Update, 15 March 2012: This post was getting long enough, so I had to cut it off somewhere. However, if your impression of “Anonymous” is that they are a bunch of rogue geeks/nerds that are kinda mostly harmless, but they could get out of hand and bring down civilisation as we know it at any moment, you need to read How I learned to stop worrying and love Anonymous (archived).

And probably the most succinct summary I’ve read about why Bill C-30 is bad comes from Ivor Tossell, who writes (in Toews’s ‘child pornographers’ gaffe aside, Bill C-30 has real dangers [archived]):

Contrary to what you might have heard, the new bill, C-30, doesn’t invite police to monitor your every online move without a warrant. It does, however, require Internet companies — loosely defined — to cough up your name, Internet protocol address and a few other identifiers if the police ask for them, even without a warrant. This means that the police could conceivably collect a pseudonym you’ve been using to comment on websites, present it to the relevant company, and say, “Who is this person?”

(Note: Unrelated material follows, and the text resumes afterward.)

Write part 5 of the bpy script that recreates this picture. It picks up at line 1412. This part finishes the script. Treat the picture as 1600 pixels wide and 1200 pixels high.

By trading pseudonyms for IP addresses, then IP addresses for real names and addresses, and repeating the process, police could get a pretty clear picture of what you’ve been up to online.

So yeah, without a warrant the cops can “only” get “the modern equivalent of phonebook information”, but to extend that analogy, they can then follow you from your home to see where you work and with whom you socialise, they can peek in your windows to see your taste in the art hanging on your walls (and which one your safe is hiding behind), they can rifle through your garbage and the mail in your mail box, and on the list goes, and all without a warrant just because they managed to obtain your “phonebook information”. In the online world — again, all without a warrant — they can now see that you gripe about (or are blowing the whistle on) your employer, they can see that you have a personal advert on that dating site that caters to cheating spouses, they can see that you regularly bid on and buy old Barbie dolls on eBay (you big tough biker guy you), and so on. This is all personal information that is ripe for abuse in the wrong hands, and that includes the hands of the police.

Now maybe you and I “have nothing to fear” (see cartoon above) or even be just a little bit embarrassed about, but these things violate your privacy, plain and simple, and we should all fear that.